For the, if you pardon, straight and negative, try The Stranger's piece by anti-ex-gay guru Wayne Besen. His eponymous site has lots of related info too. He has no patience with this type of hateful carrying on.
You can also get The Seattle Times' let's-make-nice version here. This looks like a rookie reporter trying to be balanced and afraid to call a schmuck a schmuck.
Besen is by far the better writer and the intellectual of the two. He notes that LWO conferences are desperate affairs. As he put it:
The parents are also quick to flash their credit cards to buy a plethora of books, videos, and audiotapes hoping to get "insight" on how their straight sons and daughters picked up a homosexual habit.LWO's related groups have an abominable record of alleged and almost always very short-term conversions. Yet the conference is peddling hope to the emotionally weak and doing it well in small groups. The media love this. There are sound bytes galore and clever pegs for the headline writers.
Ambling through the corridors, you will spot a handful of distraught young fundamentalists who believe God has forsaken them because they can't pray away the gay. Visibly depressed, they repeat the empty mantra that they are on a "journey" or in the process of "healing." There will also be a few teenagers with knowing smirks on their faces.
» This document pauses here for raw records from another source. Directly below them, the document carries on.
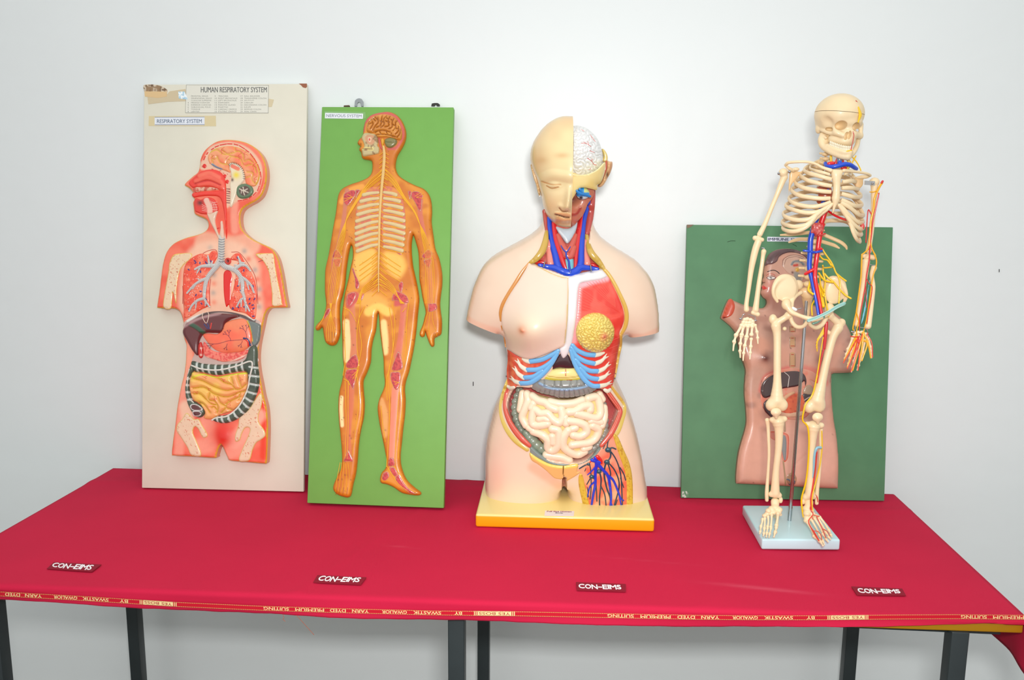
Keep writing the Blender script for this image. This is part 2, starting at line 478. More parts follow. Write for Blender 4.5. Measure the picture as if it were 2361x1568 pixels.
# ---- implicit modelling: smooth union / subtraction of cones and ellipsoids, meshed
def sdf_mesh(prims, res, pad=None):
    """prims: (op, kind, data..., blend) op 'u'/'s'; kind 'c': a, b, ra, rb / 'e': centre, radii, 3x3 axes"""
    pad = pad or 3*res
    los, his = [], []
    for p in prims:
        if p[0] != 'u': continue
        if p[1] == 'k': los.append((p[2]-p[3][:, None]).min(0)); his.append((p[2]+p[3][:, None]).max(0)); continue
        if p[1] == 'c': a, b, ra, rb = p[2:6]; los.append(np.minimum(a-ra, b-rb)); his.append(np.maximum(a+ra, b+rb))
        else: c, r = p[2], p[3]; m = max(r); los.append(c-m); his.append(c+m)
    lo = np.min(los, 0)-pad; hi = np.max(his, 0)+pad; n = np.ceil((hi-lo)/res).astype(int)+1
    F = np.full(n, 1e3, np.float32)
    ax = [lo[i]+np.arange(n[i])*res for i in range(3)]
    for p in prims:
        k = p[-1]; m = max(k*1.5, 2.5*res)
        if p[1] == 'k': l = (p[2]-p[3][:, None]).min(0)-m; h = (p[2]+p[3][:, None]).max(0)+m
        elif p[1] == 'c': a, b, ra, rb = p[2:6]; l = np.minimum(a-ra, b-rb)-m; h = np.maximum(a+ra, b+rb)+m
        else: c, r = p[2], p[3]; mm = max(r); l = c-mm-m; h = c+mm+m
        i0 = np.clip(np.floor((l-lo)/res).astype(int), 0, n-1); i1 = np.clip(np.ceil((h-lo)/res).astype(int)+1, 1, n)
        if (i1 <= i0).any(): continue
        sl = tuple(slice(i0[i], i1[i]) for i in range(3))
        X, Y, Zz = np.meshgrid(*(ax[i][sl[i]] for i in range(3)), indexing='ij')
        if p[1] == 'k':
            f = np.full(X.shape, 1e3)
            for a, b, ra, rb in zip(p[2][:-1], p[2][1:], p[3][:-1], p[3][1:]):
                d = b-a; L2 = float(d @ d)+1e-12; t = np.clip(((X-a[0])*d[0]+(Y-a[1])*d[1]+(Zz-a[2])*d[2])/L2, 0, 1)
                f = np.minimum(f, np.sqrt((X-a[0]-t*d[0])**2+(Y-a[1]-t*d[1])**2+(Zz-a[2]-t*d[2])**2)-(ra+(rb-ra)*t))
        elif p[1] == 'c':
            d = b-a; L2 = float(d @ d)+1e-12
            t = np.clip(((X-a[0])*d[0]+(Y-a[1])*d[1]+(Zz-a[2])*d[2])/L2, 0, 1)
            f = np.sqrt((X-a[0]-t*d[0])**2+(Y-a[1]-t*d[1])**2+(Zz-a[2]-t*d[2])**2)-(ra+(rb-ra)*t)
        else:
            A = p[4] if len(p) > 5 and p[4] is not None else np.eye(3)
            q = [((X-c[0])*A[i][0]+(Y-c[1])*A[i][1]+(Zz-c[2])*A[i][2])/r[i] for i in range(3)]
            k0 = np.sqrt(q[0]**2+q[1]**2+q[2]**2); k1 = np.sqrt((q[0]/r[0])**2+(q[1]/r[1])**2+(q[2]/r[2])**2)+1e-9
            f = k0*(k0-1)/k1
        g = F[sl]; kk = max(k, 1e-6)
        if p[0] == 'u':
            hh = np.clip(0.5+0.5*(g-f)/kk, 0, 1); F[sl] = g*(1-hh)+f*hh-kk*hh*(1-hh)
        else:
            hh = np.clip(0.5-0.5*(g+f)/kk, 0, 1); F[sl] = g*(1-hh)-f*hh+kk*hh*(1-hh)
    return nets(F, lo, res)
def nets(F, lo, res):
    S = F < 0; nx, ny, nz = F.shape
    cnt = np.zeros((nx-1, ny-1, nz-1), np.float32); acc = np.zeros((nx-1, ny-1, nz-1, 3), np.float32)
    sl = lambda o: tuple(slice(o[i], F.shape[i]-1+o[i]) for i in range(3))
    corners = [(i, j, k) for i in (0, 1) for j in (0, 1) for k in (0, 1)]
    for a in corners:
        for d in range(3):
            if a[d]: continue
            b = list(a); b[d] = 1; b = tuple(b)
            fa, fb = F[sl(a)], F[sl(b)]; x = (fa < 0) != (fb < 0)
            t = np.where(x, fa/(fa-fb+1e-12), 0)
            cnt += x
            for q in range(3): acc[..., q] += np.where(x, a[q]+(t if q == d else 0), 0)
    m = cnt > 0; idx = np.full(m.shape, -1, int); idx[m] = np.arange(m.sum())
    I = np.argwhere(m); V = lo+(I+acc[m]/cnt[m][:, None])*res
    Fc = []
    for d in range(3):
        e1, e2 = [q for q in range(3) if q != d]
        A = S[tuple(slice(0, -1) if q == d else slice(1, -1) for q in range(3))]
        B = S[tuple(slice(1, None) if q == d else slice(1, -1) for q in range(3))]
        X = np.argwhere(A != B)
        if not len(X): continue
        base = X.copy(); base[:, e1] += 1; base[:, e2] += 1
        o1 = np.zeros(3, int); o1[e1] = 1; o2 = np.zeros(3, int); o2[e2] = 1
        g = lambda q: idx[q[:, 0], q[:, 1], q[:, 2]]
        q = np.stack([g(base-o1-o2), g(base-o2), g(base), g(base-o1)], 1)
        fl = A[X[:, 0], X[:, 1], X[:, 2]]
        if d == 1: fl = ~fl
        q[~fl] = q[~fl][:, ::-1]
        Fc.append(q)
    return V, np.vstack(Fc)
class Sdf:
    """collects primitives traced as photo px + height px on a plane"""
    def __init__(s, plane, k): s.pl = plane; s.k = k; s.p = []
    def w(s, p):
        p = np.asarray(p, float); h = p[2]*s.k
        return s.pl.w(s.pl.px([p[:2]], h), h)[0]
    def c(s, a, b, ra, rb=None, bl=0.0, op='u'):
        s.p.append((op, 'c', s.w(a), s.w(b), ra*s.k, (ra if rb is None else rb)*s.k, bl*s.k)); return s
    def chain(s, pts, R, bl=0.0, op='u', n=4):
        pts = np.asarray(pts, float); m = len(pts)
        R = np.interp(np.linspace(0, 1, m), np.linspace(0, 1, len(R)), R) if hasattr(R, '__len__') else np.full(m, R)
        A = np.column_stack([pts, R]); A = crom(A, n=n) if m > 2 else A
        s.p.append((op, 'k', np.array([s.w(a[:3]) for a in A]), np.maximum(A[:, 3], .3)*s.k, bl*s.k))
        return s
    def e(s, c, r, rot=0.0, bl=0.0, op='u', axes=None):
        """ellipsoid: radii px (right, up, toward viewer), rot degrees in the picture plane"""
        a = rot*D2R; U, V, N = s.pl.U, s.pl.V, s.pl.N
        A = np.array([U*math.cos(a)+V*math.sin(a), -U*math.sin(a)+V*math.cos(a), N]) if axes is None else axes
        s.p.append((op, 'e', s.w(c), np.array(r, float)*s.k, A, bl*s.k)); return s
    def mesh(s, respx): return sdf_mesh(s.p, respx*s.k)
    def obj(s, name, material, parent, respx=1.0, color=None, label=None, paint=None):
        V, F = s.mesh(respx)
        V = relax(V, F, 1)
        C = np.tile(lin(color if color is not None else (230, 205, 170)), (len(V), 1))
        if paint: C = paint(V, C)
        return mesh_obj(name, V, F, material, parent, C, 180, label)
def relax(V, F, it=1, f=0.5):
    F = np.asarray(F)
    for _ in range(it):
        acc = np.zeros_like(V); cn = np.zeros(len(V))
        for i in range(4):
            a, b = F[:, i], F[:, (i+1) % 4]
            np.add.at(acc, a, V[b]); np.add.at(acc, b, V[a]); np.add.at(cn, a, 1); np.add.at(cn, b, 1)
        V = V+f*(acc/np.maximum(cn, 1)[:, None]-V)
    return V
# ================================================================== room
WY = 2.10
m_wall = mat('wall_paint', (232, 238, 238), rough=0.45, bump=0.12, bscale=14, var=0.006, vscale=3, bdist=0.01)
m_floor = mat('floor_tile', (96, 90, 82), rough=0.4, var=0.05, vscale=8)
m_ceil = mat('ceiling_paint', (235, 235, 232), rough=0.9, var=0.01)
def struct(name, V, F, m):
    o = mesh_obj(name, V, F, m, None, None, 30); o['kind'] = 'structure'; return o
struct('wall_back', *box_vf(-3.2, 3.2, WY, WY+0.12, 0, 3.0), m_wall)
struct('wall_left', *box_vf(-3.32, -3.2, -1.0, WY+0.12, 0, 3.0), m_wall)
struct('wall_right', *box_vf(3.2, 3.32, -1.0, WY+0.12, 0, 3.0), m_wall)
struct('floor', *box_vf(-3.32, 3.32, -2.5, WY+0.12, -0.1, 0), m_floor)
struct('baseboard_back', *box_vf(-3.2, 3.2, WY-0.015, WY, 0, 0.09, 0.003), mat('skirting', (120, 110, 100), 0.5, var=.03))

# ================================================================== table
TX0, TX1, TY0, TY1 = -1.215, 0.788, 1.392, 2.05
m_edge = mat('ochre_laminate', (178, 128, 12), rough=0.45, var=0.05, vscale=20)
m_steel = mat('grey_painted_steel', (44, 52, 54), rough=0.42, var=0.06, vscale=25, bump=0.1, bscale=120)
tb = empty('table', ((TX0+TX1)/2, (TY0+TY1)/2, 0), 'long table on square dark grey steel legs with an ochre edge under the cloth', 'table')
TYF = lambda x: 1.378+.022*(np.asarray(x, float)+1.2)      # front edge, slightly out of square
_v, _f = box_vf(TX0, TX1, 0, 1, 0.7235, 0.7495, 0.003)
_v[:, 1] = np.where(_v[:, 1] < .5, TYF(_v[:, 0])+_v[:, 1], TY1-1+_v[:, 1])
mesh_obj('tabletop', _v, _f, m_edge, tb)
TPL = Plane((0, 1.5, 0), (1, 0, 0), (0, 0, 1))
def legx(px, py, y): 
    p = Plane((0, y, 0), (1, 0, 0), (0, 0, 1)); return p.px([(px, py)])[0][0]
for (pa, pb, py, y) in ((-22, 14, 1500, 1.43), (1037, 1071, 1500, 1.43), (2180, 2224, 1500, 1.43),
                        (300, 332, 1500, 2.0), (1103, 1128, 1500, 2.0), (1943, 1974, 1500, 2.0)):
    xa, xb = legx(pa, py, y), legx(pb, py, y); wd = 0.030 if y < 1.8 else 0.030; xc = (xa+xb)/2
    mesh_obj('leg', *box_vf(xc-wd/2, xc+wd/2, y-wd/2, y+wd/2, 0.0, 0.724, 0.002), m_steel, tb)
for y in (1.44, 2.0):
    mesh_obj('rail', *box_vf(TX0+0.03, TX1-0.03, y-0.005, y+0.012, 0.7125 if y < 1.8 else 0.70, 0.7237, 0.001), m_steel, tb)

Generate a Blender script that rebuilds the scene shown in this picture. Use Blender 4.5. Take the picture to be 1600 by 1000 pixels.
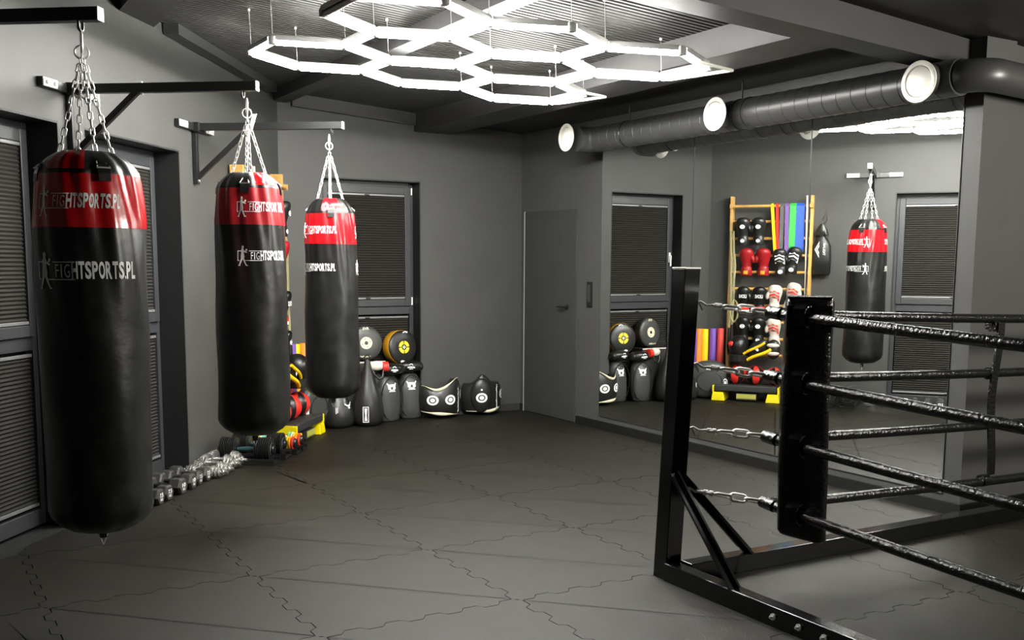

They have accepted that they are gay and have moved on with their lives. However, their devastated parents threaten to stop providing college tuition or car payments unless the child attends the mystical seminar with the magical Christian cures.
The final group is the real target audience: the media. Love Won Out is, if nothing else, a slick public-relations campaign with the simple message that sexual orientation is not immutable. It is a tightly packaged production worthy of Broadway, where scripts are read and tears are shed. By the end of the weekend, with the help of reporters at daily papers and television stations, Seattle will be saturated with anti-gay talking points. It is a remarkably successful operation designed to make Americans believe homosexuality is a casual choice, like what to eat for breakfast.
Besen is relentless in his evaluation:
The most tragic part of Love Won Out is that it uses disproved, outdated science to blame parents for turning their children gay. Nicolosi claims that a distant father is responsible for creating a gay son. There is absolutely no evidence to back up this theory. Sure, some fathers may create distance when their sons express more interest in ice skating than ice hockey. But it ignores the incontrovertible fact that countless gay children are close to both parents, while many heterosexuals have estranged paternal relationships.If you can spare the day and have the stomach for it, the LWO conference is grand theater...so long as you are not too emotionally involved. As Besen concludes:
At Love Won Out, one will also hear that homosexuality is learned, but no evidence of this is offered. However, if this were true, why do so many gay children come from fundamentalist homes where homosexuality is strongly discouraged? I doubt that Alan Keyes taught his daughter Maya how be a lesbian. Did the Eagle Forum's Phyllis Schlafly enroll her son John in a gay university? I doubt that Dick Cheney schooled his daughter Mary in the fine art of lesbianism. How does Focus on the Family explain this phenomenon?
And how does Focus on the Family explain the fact that so many of its media-friendly ex-gay spokespeople have returned to gay life?
The producers of Love Won Out do not offer up compassion, sound science, or rational explanations. The goal of the conference is to perpetuate stereotypes and malign a minority, and mainstream newspapers and television news programs that allow themselves to be used to disseminate anti-gay propaganda are complicit. Love Won Out is a dangerous anti-gay experiment that is shattering lives and breaking spirits.
2 comments:
You raise an important point about how "balanced" is broadly misunderstood with regard to the media. I've written a post referencing yours about this.
Peace,
Ryvr
And you cut to the key point in
your post. "Simply to portray everything as two sides that disagree, dutifully quoting each side, with no reference back to the thing called 'reality' is simply a form of fiction based on things actually heard" is just right.
My wife used to edit one of Scholastic Magazine's kids' weeklies -- the one for sixth and seventh graders. They were under orders to find two viewpoints for anything the least bit controversial. Three were too many and one was "not balanced."
Maybe that's the right approach for most 13-year-olds (I say it is patronizing for them too). It is certainly not what adults should expect from news media.
Your post has it right. This-but-that reporting is worse than useless.